* _EXERCISE PROMPT_: Quote exactly and only this range of lines in the data below: the line that holds "b.poly([(cu[0][0], min(cu[0][1], 22.0))]" to the line that holds "struct(b.build('ceiling_rib_' + side(s)", both included.

* _RECORDED DATA_:

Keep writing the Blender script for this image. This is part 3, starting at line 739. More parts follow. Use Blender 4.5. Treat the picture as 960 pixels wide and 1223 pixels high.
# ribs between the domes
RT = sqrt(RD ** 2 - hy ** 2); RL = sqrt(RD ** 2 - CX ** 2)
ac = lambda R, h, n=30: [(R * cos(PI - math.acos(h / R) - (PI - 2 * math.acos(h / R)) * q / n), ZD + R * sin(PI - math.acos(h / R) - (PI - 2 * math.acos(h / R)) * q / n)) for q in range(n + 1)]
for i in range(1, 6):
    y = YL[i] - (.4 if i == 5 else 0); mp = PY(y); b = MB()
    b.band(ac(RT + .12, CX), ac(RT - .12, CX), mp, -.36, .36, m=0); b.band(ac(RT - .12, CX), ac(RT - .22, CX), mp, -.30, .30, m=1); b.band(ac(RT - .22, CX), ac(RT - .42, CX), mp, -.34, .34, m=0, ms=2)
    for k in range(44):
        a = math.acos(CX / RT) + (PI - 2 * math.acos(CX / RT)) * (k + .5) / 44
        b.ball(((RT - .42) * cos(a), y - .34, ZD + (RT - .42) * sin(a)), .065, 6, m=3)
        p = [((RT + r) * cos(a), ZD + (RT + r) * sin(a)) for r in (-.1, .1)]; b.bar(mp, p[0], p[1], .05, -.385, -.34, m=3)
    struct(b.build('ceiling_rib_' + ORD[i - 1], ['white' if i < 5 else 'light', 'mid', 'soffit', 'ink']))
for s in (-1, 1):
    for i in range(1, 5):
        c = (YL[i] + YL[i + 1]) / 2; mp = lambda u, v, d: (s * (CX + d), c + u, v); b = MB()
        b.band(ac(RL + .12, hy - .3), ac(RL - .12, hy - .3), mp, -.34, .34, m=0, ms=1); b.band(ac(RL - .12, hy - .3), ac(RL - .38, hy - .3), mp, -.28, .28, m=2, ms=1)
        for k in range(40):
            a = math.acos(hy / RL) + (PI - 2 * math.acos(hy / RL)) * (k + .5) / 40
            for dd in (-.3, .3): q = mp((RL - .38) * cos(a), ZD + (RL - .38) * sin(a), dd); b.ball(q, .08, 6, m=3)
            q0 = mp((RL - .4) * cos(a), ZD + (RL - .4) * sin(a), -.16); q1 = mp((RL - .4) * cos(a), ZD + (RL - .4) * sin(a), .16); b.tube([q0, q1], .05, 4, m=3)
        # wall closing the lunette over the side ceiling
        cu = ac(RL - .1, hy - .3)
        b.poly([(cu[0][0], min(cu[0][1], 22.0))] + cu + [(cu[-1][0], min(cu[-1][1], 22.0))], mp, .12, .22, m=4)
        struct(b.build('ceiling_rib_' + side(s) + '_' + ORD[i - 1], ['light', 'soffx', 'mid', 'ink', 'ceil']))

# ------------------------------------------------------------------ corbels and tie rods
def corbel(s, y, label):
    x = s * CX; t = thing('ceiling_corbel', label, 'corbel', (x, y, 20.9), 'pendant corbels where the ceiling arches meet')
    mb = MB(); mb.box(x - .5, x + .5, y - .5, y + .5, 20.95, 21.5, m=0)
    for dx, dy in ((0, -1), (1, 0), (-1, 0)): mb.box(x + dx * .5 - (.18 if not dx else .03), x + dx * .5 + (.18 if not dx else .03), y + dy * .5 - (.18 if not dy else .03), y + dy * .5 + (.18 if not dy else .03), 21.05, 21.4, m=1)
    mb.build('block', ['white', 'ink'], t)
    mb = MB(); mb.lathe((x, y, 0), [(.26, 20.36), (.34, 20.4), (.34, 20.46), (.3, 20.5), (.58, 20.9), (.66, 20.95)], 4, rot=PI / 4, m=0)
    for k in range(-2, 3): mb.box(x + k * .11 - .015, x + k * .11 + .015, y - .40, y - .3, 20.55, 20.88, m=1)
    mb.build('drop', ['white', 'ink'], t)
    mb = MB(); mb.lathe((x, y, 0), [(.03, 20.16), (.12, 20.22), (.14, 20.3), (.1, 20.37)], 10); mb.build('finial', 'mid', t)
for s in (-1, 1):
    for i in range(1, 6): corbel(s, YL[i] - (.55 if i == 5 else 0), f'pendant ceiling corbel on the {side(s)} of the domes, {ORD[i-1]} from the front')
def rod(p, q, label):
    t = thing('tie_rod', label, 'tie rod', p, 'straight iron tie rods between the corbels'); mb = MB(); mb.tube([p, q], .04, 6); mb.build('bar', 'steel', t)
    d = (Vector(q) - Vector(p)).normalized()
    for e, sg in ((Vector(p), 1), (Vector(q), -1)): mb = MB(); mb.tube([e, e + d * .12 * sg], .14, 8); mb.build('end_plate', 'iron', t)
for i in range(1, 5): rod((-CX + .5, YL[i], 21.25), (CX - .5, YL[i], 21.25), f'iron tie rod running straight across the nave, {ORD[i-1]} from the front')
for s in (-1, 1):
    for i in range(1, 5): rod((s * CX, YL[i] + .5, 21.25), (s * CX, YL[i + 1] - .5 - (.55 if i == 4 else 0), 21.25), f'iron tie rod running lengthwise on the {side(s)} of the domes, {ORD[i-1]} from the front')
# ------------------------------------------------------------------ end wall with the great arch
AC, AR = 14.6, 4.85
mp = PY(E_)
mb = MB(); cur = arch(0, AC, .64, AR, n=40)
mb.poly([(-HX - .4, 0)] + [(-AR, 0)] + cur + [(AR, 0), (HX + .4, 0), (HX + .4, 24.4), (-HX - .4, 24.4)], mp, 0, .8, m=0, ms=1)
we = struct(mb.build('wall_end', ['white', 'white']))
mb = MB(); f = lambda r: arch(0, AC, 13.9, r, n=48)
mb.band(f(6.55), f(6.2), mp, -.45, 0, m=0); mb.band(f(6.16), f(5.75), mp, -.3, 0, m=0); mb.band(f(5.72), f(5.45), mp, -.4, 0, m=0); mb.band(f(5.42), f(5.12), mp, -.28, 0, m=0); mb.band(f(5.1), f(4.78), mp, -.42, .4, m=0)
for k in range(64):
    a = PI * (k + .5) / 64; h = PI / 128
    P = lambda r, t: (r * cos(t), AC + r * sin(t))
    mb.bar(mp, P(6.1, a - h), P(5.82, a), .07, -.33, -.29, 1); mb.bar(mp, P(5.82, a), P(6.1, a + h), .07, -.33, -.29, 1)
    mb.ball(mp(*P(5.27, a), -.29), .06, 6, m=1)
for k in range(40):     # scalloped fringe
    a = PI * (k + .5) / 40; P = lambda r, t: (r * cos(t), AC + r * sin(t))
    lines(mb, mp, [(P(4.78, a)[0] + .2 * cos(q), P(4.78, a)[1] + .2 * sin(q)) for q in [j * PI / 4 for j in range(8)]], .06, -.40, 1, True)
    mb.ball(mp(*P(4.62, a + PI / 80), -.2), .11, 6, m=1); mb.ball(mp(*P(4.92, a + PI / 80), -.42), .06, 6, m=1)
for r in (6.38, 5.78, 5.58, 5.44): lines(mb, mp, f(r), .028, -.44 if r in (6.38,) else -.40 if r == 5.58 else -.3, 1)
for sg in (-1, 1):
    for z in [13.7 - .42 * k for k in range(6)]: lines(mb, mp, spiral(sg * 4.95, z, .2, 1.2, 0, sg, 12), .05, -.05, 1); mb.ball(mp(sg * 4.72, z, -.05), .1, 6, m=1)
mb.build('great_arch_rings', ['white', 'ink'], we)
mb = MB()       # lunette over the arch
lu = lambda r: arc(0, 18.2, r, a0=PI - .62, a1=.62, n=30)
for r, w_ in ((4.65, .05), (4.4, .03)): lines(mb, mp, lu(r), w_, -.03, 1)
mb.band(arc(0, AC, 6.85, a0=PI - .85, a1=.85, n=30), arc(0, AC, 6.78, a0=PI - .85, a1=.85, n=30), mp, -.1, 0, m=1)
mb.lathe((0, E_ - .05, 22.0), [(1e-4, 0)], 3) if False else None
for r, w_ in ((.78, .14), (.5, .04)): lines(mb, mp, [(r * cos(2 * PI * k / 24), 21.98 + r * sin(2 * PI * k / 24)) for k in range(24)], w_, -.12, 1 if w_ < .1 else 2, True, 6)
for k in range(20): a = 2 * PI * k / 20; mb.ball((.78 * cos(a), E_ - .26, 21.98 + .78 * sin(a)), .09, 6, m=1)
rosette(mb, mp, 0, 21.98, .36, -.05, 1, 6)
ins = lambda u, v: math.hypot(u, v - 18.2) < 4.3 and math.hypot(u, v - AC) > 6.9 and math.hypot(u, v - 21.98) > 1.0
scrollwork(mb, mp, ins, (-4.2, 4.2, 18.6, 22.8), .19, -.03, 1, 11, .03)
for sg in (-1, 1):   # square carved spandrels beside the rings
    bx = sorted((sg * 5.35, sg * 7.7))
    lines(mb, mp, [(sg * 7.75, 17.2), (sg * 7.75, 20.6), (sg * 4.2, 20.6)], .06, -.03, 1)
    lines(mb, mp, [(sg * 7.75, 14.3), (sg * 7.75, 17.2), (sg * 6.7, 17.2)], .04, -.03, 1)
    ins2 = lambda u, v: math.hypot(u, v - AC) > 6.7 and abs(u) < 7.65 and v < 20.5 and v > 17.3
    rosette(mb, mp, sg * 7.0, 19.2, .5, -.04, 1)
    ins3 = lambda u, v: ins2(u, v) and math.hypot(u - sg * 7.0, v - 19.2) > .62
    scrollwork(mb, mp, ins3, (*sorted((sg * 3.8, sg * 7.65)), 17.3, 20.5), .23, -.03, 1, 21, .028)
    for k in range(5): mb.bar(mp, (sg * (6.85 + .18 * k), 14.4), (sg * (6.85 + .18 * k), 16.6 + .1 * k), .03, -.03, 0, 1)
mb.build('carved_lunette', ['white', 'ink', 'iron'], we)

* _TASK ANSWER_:
        b.poly([(cu[0][0], min(cu[0][1], 22.0))] + cu + [(cu[-1][0], min(cu[-1][1], 22.0))], mp, .12, .22, m=4)
        struct(b.build('ceiling_rib_' + side(s) + '_' + ORD[i - 1], ['light', 'soffx', 'mid', 'ink', 'ceil']))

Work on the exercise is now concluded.